AT_agc076_d [AGC076D] Stochastic Dominance

Let $ L=10^8 $ . You are given an integer $ N $ and a non-negative integer sequence $ A=(A_1,A_2,\cdots,A_M) $ of length $ M $ ( $ 0 \leq A_i < L $ ). For each $ k=1,2,\cdots,N $ , solve the following problem: There are $ k $ red balls numbered from $ 1 $ to $ k $ and $ k $ blue balls numbered from $ 1 $ to $ k $ . Now, you will write a real number on each ball in the following way. Here, all random choices are independent. - For each $ 1 \leq i \leq k $ , the number written on red ball $ i $ is $ L \times (i-1)+A_{j_i} $ . Here, $ j_i $ is an integer chosen uniformly at random from the range between $ 1 $ and $ M $ (inclusive). - For each $ 1 \leq i \leq k $ , the number written on blue ball $ i $ is a **real number** chosen uniformly at random from the range $ [0,k \times L) $ . Find the probability, modulo $ 998244353 $ , that the following condition is satisfied after writing numbers on all balls. - For any real number $ x $ ( $ 0 \leq x \leq k \times L $ ), "the number of red balls with a number written that is at most $ x $ " $ \geq $ "the number of blue balls with a number written that is at most $ x $ ". Definition of probability modulo $ 998244353 $ It can be proved that the desired probability is always a rational number. Also, under the constraints of this problem, it can be proved that if the desired rational number is represented as an irreducible fraction $ \frac{P}{Q} $ , then $ Q \neq 0 \pmod{998244353} $ . Therefore, there uniquely exists an integer $ R $ satisfying $ R \times Q \equiv P \pmod{998244353}, 0 \leq R \lt 998244353 $ . Output this $ R $ .

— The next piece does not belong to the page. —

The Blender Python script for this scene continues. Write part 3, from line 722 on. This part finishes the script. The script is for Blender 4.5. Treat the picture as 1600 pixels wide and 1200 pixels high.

The input is given from Standard Input in the following format: > $ N $ $ M $ $ A_1 $ $ A_2 $ $ \cdots $ $ A_M $

Output $ N $ lines. The $ i $ -th line should contain the answer for $ k=i $ .

### Sample Explanation 1 - $ k=1 $ : The probability of satisfying the condition is $ 1/2 $ . - $ k=2 $ : The probability of satisfying the condition is $ 5/16 $ . ### Constraints - $ 1 \leq N \leq 250000 $ - $ 1 \leq M \leq 250000 $ - $ 0 \leq A_i < L=10^8 $ - All input values are integers.